Expectedly, the official Indian response has been couched in generalese – regret at the bloodshed, the need for dialogue and the use of peaceful means to resolve outstanding issues, and so on. Given both the unresolved border demarcation with China, as also the need for evolving a more constructive relationship with PRC, it is difficult to see how any Indian government would act otherwise. In any case, the Indian state enjoys little leverage with China. And what was true in 1959, when the Dalai Lama was forced to flee Tibet, is even more true now.
It is nevertheless unclear why Tibetan refugees in India, many of whom were born in this country, are still denied elementary political rights. Why, for instance, should the peaceful ‘long march’ of the Tibetan refugees to the Indo-China border be dispersed with unacceptable force and activists jailed, and this well before they were anywhere near the border.

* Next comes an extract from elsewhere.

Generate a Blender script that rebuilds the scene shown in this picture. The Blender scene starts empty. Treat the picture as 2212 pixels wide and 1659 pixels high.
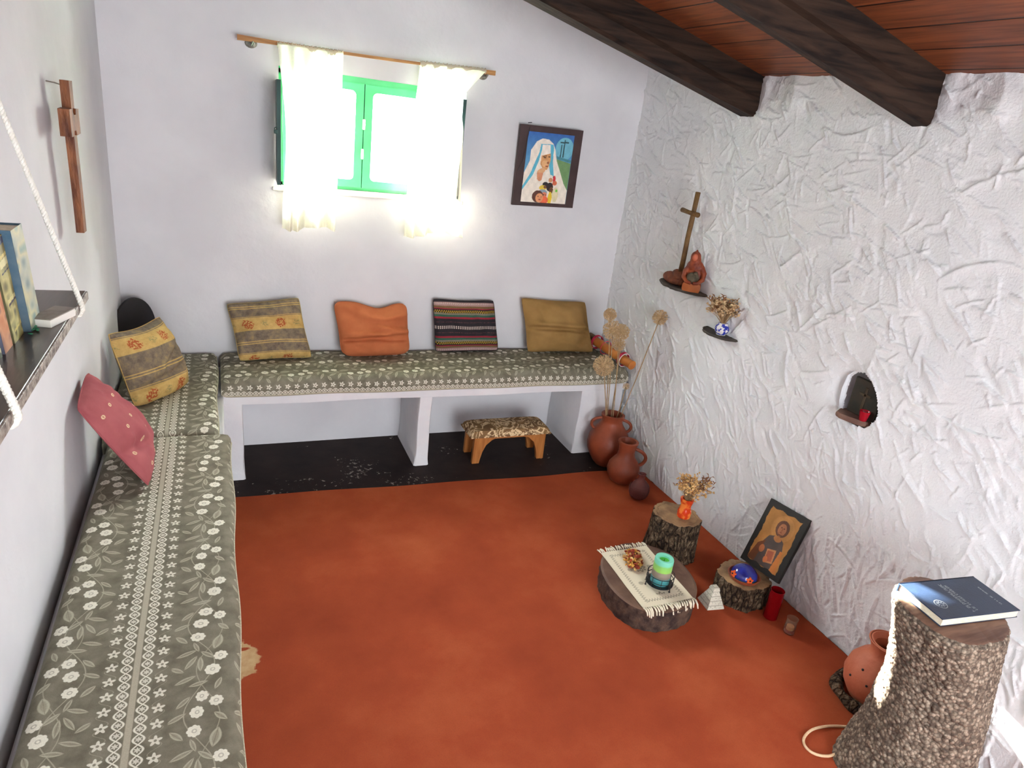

Do they not have the right to peacefully protest what they perceive as an erosion of autonomy and violation of cultural and political rights in their ‘homeland’? Has the Indian state in agreeing to Chinese demands diminished the moral space in politics, both national and global?
Or is it, as many have alleged, that engaging in any action embarrassing to China might open up India to similar interventionism. After all, the Indian record in many regions that we regard as an inalienable part of our territory is open to serious criticism. And it is after decades of mistrust that relations between the two neighbours are finally approaching normalcy. To risk that for an abstract moral principle may be too high a price. In a worsening scenario China could conceivably step up its assistance to our neighbours, further fanning incipient anti-Indian sentiment.
Condemning China for its undoubted brutality in Tibet or keeping silent and acquiescing to its actions is, however, too simplistic a view. It needs to be realized that 2008 is not 1989 when the Chinese were able to get away with the Tiananmen massacre. Not only is the PRC far more globally integrated economically, dependant on international goodwill for its continued growth, it is today constrained to be far more sensitive to global concerns on human rights.
Moreover, greater interpersonal connectivity and the presence of media make it far more difficult to control news, more so in an Olympic year. Rather than treat the Dalai Lama as a ‘splittist’, and worse, a pawn on behalf of western powers keen to humiliate China, would it not be a demonstration of Chinese self-confidence and generosity to use his good offices to help restore normalcy? Eroding his moral authority can only push the Tibetan resistance leadership into more recalcitrant hands.
Tibet poses a challenge not only to China but us, both as a state and a people. What has kept us together, a bewildering mosaic of peoples and cultures, is a political style that recognizes and respects diversity. How we respond to the Tibetan question and people is equally a signal to our many small and voiceless minorities that they too matter, that they will not be sacrificed at the altar of realpolitik. Surely that is a principle worth fighting for.